**EXERCISE INSTRUCTIONS:**
Write each line of the material exactly as given, from the top through the line that contains "COL = SC.collection", and omit all pictures.

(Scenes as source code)
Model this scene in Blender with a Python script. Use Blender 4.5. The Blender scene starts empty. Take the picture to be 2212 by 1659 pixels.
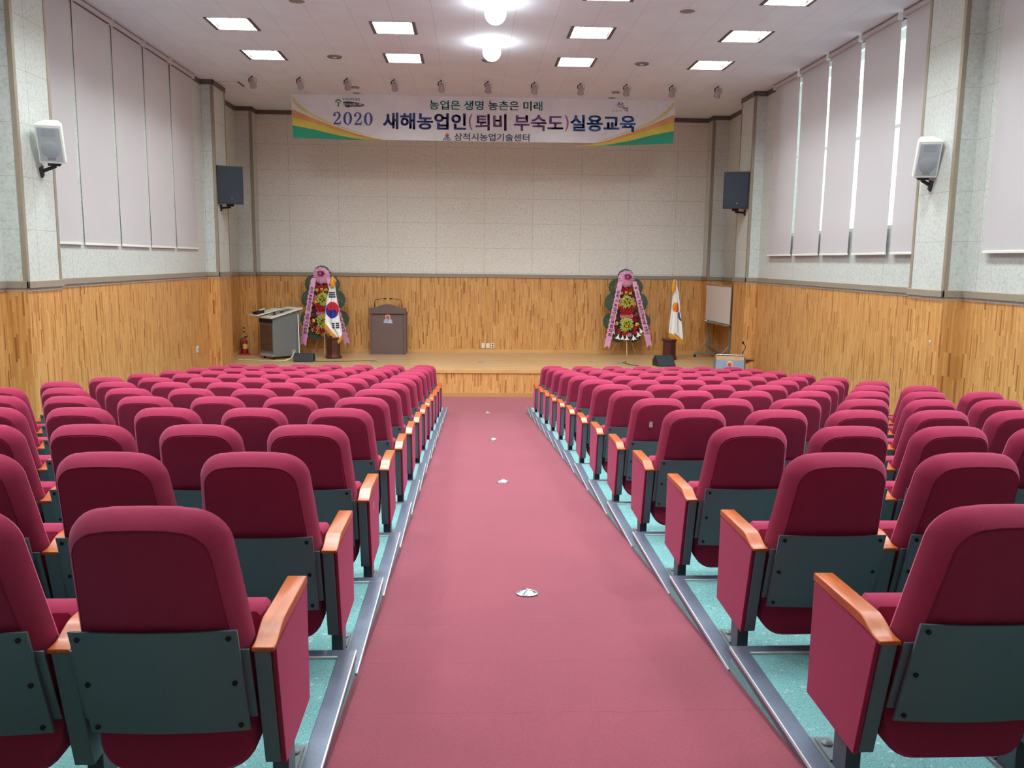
import bpy, math, random
from mathutils import Vector, Matrix
random.seed(7)
PI = math.pi
SC = bpy.context.scene
COL = SC.collection

# ---------------------------------------------------------------- camera, world, exposure
FPX, YAW, PITCH, ROLL = 1845.07, 0.0484009, -0.1437216, 0.0116882
CAM = Vector((-0.313, 0.0, 2.93))
_f = Vector((math.sin(YAW)*math.cos(PITCH), math.cos(YAW)*math.cos(PITCH), math.sin(PITCH)))
_r0 = Vector((math.cos(YAW), -math.sin(YAW), 0)); _u0 = _r0.cross(_f)
_r = _r0*math.cos(ROLL) + _u0*math.sin(ROLL); _u = -_r0*math.sin(ROLL) + _u0*math.cos(ROLL)
cam_d = bpy.data.cameras.new('camera'); cam = bpy.data.objects.new('camera', cam_d); COL.objects.link(cam)
cam_d.sensor_fit = 'HORIZONTAL'; cam_d.sensor_width = 36; cam_d.lens = FPX/2212*36
cam_d.clip_start = 0.05; cam_d.clip_end = 200
cam.matrix_world = Matrix(((_r.x, _u.x, -_f.x, CAM.x), (_r.y, _u.y, -_f.y, CAM.y), (_r.z, _u.z, -_f.z, CAM.z), (0, 0, 0, 1)))
SC.camera = cam
W = bpy.data.worlds.new('overcast_sky'); SC.world = W; W.use_nodes = True
W.node_tree.nodes['Background'].inputs[0].default_value = (0.93, 0.97, 1.0, 1)
W.node_tree.nodes['Background'].inputs[1].default_value = 2.2
SC.view_settings.view_transform = 'Standard'; SC.view_settings.look = 'None'
SC.view_settings.exposure = 0.1; SC.view_settings.gamma = 1.0; SC.view_settings.use_curve_mapping = False
SC.cycles.max_bounces = 8; SC.cycles.diffuse_bounces = 5; SC.cycles.glossy_bounces = 3
SC.cycles.sample_clamp_indirect = 6.0; SC.cycles.use_denoising = True
SC.cycles.caustics_reflective = False; SC.cycles.caustics_refractive = False
LAMP_W = 96.0          # watts of one ceiling panel
BULB_E = 24.0          # emission of one round ceiling lamp

def at(px, py, Y):     # the point at distance Y seen at a pixel of the photograph
    d = _r*((px-1106)/FPX) - _u*((py-829.5)/FPX) + _f
    return CAM + d*(Y/d.y)

# ---------------------------------------------------------------- materials
def lin(c):
    return tuple(((v/255)/12.92 if v/255 <= 0.04045 else (((v/255)+0.055)/1.055)**2.4) for v in c) + (1,)
MATS = {}
class NT:
    def __init__(s, name):
        s.m = bpy.data.materials.new(name); s.m.use_nodes = True
        s.t = s.m.node_tree; s.b = s.t.nodes['Principled BSDF']; MATS[name] = s.m
    def n(s, typ, **kw):
        o = s.t.nodes.new(typ)
        for k, v in kw.items(): setattr(o, k, v)
        return o
    def link(s, a, b): s.t.links.new(a, b)
    def math(s, op, a, b=None, c=None):
        o = s.n('ShaderNodeMath', operation=op)
        for i, v in enumerate((a, b, c)):
            if v is None: continue
            if isinstance(v, (int, float)): o.inputs[i].default_value = v
            else: s.link(v, o.inputs[i])
        return o.outputs[0]
    def mix(s, fac, a, b, blend='MIX'):
        o = s.n('ShaderNodeMix', data_type='RGBA', blend_type=blend)
        for sock, v in ((o.inputs[0], fac), (o.inputs[6], a), (o.inputs[7], b)):
            if isinstance(v, (int, float)): sock.default_value = v
            elif isinstance(v, tuple): sock.default_value = v
            else: s.link(v, sock)
        return o.outputs[2]
    def coord(s, kind='Object'):
        return s.n('ShaderNodeTexCoord').outputs[kind]
    def noise(s, scale, detail=2, vec=None, rough=0.5):
        o = s.n('ShaderNodeTexNoise'); o.inputs['Scale'].default_value = scale; o.inputs['Detail'].default_value = detail
        o.inputs['Roughness'].default_value = rough
        s.link(vec if vec is not None else s.coord(), o.inputs['Vector'])
        return o.outputs[0]
    def ramp(s, fac, stops):
        o = s.n('ShaderNodeValToRGB'); e = o.color_ramp.elements
        while len(e) < len(stops): e.new(0.5)
        for i, (p, c) in enumerate(stops): e[i].position = p; e[i].color = c
        s.link(fac, o.inputs[0]); return o.outputs[0]
    def bump(s, h, strength=0.2, dist=0.01):
        o = s.n('ShaderNodeBump'); o.inputs['Strength'].default_value = strength; o.inputs['Distance'].default_value = dist
        s.link(h, o.inputs['Height']); s.link(o.outputs[0], s.b.inputs['Normal'])

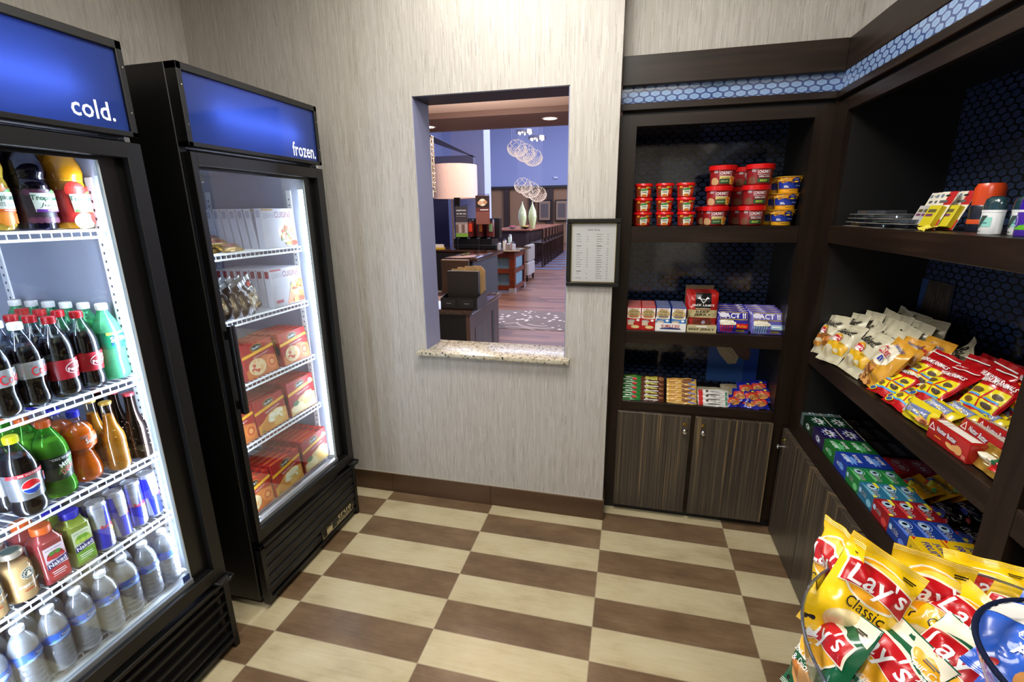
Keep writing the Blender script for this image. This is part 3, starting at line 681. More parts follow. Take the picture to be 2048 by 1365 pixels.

**TASK ANSWER:**
Model this scene in Blender with a Python script. Use Blender 4.5. The Blender scene starts empty. Take the picture to be 2212 by 1659 pixels.
import bpy, math, random
from mathutils import Vector, Matrix
random.seed(7)
PI = math.pi
SC = bpy.context.scene
COL = SC.collection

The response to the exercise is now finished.